Not that they’ve been idle – far from it. Aside from their farming day-jobs they have been busy planning for this year’s event.

None more so than the event’s key driver – Bruce Kerr. The Woodbridge farmer is set to host his first and only show as director on May 31 and June 1 this year.

There is a lot riding on what should have been his third and last show and he has kept a laser focus on the end goal.

When his top stewards couldn’t meet, they resorted to Zoom – but throughout have remained united in a common purpose – and totally committed to getting the show back up and running.

Many aspects of this year’s event – the Suffolk Agricultural Association’s 191st – will be familiar but some will be different.

The biggest change will be the dates. The Suffolk Show normally runs on a Wednesday and Thursday but this year’s has been brought forward to the Tuesday to make way for the Queen’s Platinum Jubilee Bank Holidays on June 2 and 3.

Fittingly, the centrepiece will be a very large and colourful jubilee-inspired display taking visitors on a journey through the county’s last 60 years.

There will also be some new, younger faces among the stewards as a few of their seniors step aside.

These will need to be put through their paces. And the older hands – even those with many years of show experience under their belts – will also be out of practice.
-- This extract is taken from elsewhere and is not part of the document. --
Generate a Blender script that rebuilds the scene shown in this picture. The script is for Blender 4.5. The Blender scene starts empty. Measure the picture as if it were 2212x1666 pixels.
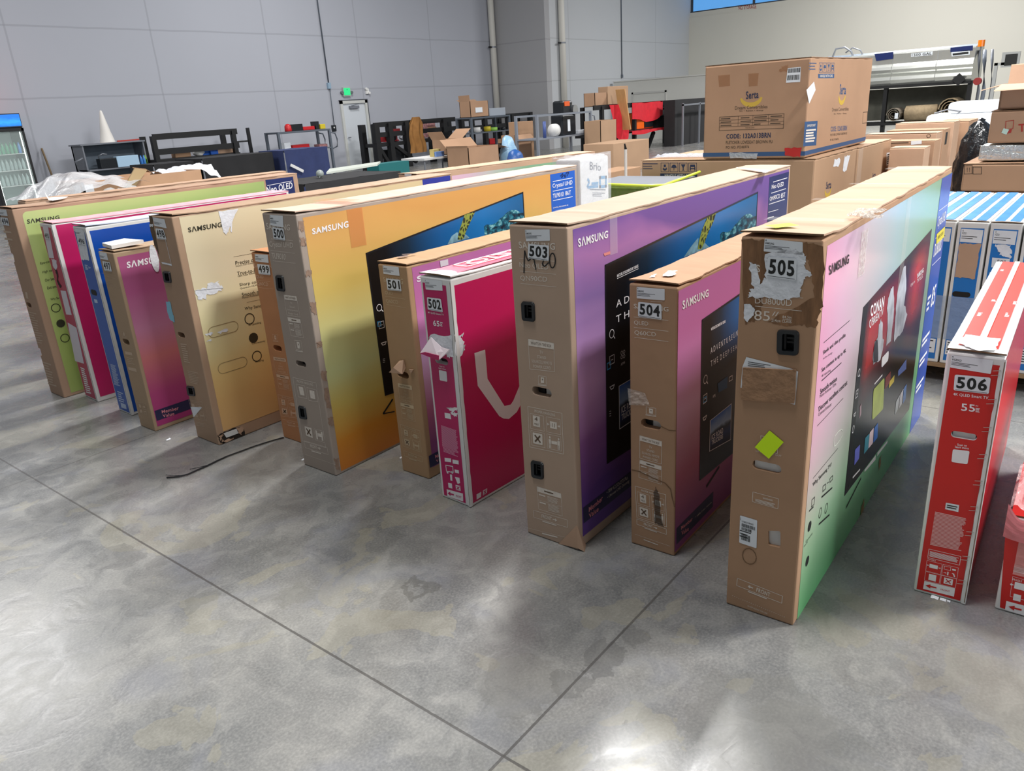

They will be “ring rusty” as Bruce puts it. “It’s a technical horsey term which means you have not been out for a while. We have tried to stay one step ahead of it,” he says.

Even the equipment has needed an extra spruce-up as it is dragged out after three years in storage.

Then there’s all the usual last-minute hitches as the trade stand holders start to arrive and need attention. “We call it the ‘can you just?’ scenario – the builders call it snagging,” explains Bruce.

But another novelty this year is that effectively Bruce has three – not one – deputies to assist him. James Nunn, John Taylor and Tony Pulham are all determined to support Bruce and make this a show to remember.

The top team spent a long time unsure about what kind of show they would be able to hold this year and about whether any restrictions would still be in place. As part of their research they attended other shows including the Great Yorkshire to see how they’ve gone about it. They drafted up plans – but luckily will not need to implement them.

All of this has required time and effort. “We were planning this show thinking we might have to have restrictions right up to the end of January,” says Bruce. But they never considered giving up on the show, he says.

Throughout the long hiatus, Bruce has led from the front, adds his team.

“The majority of his (Bruce’s) waking hours have been about how can we improve with all the restrictions. It has been his life really,” says Tony.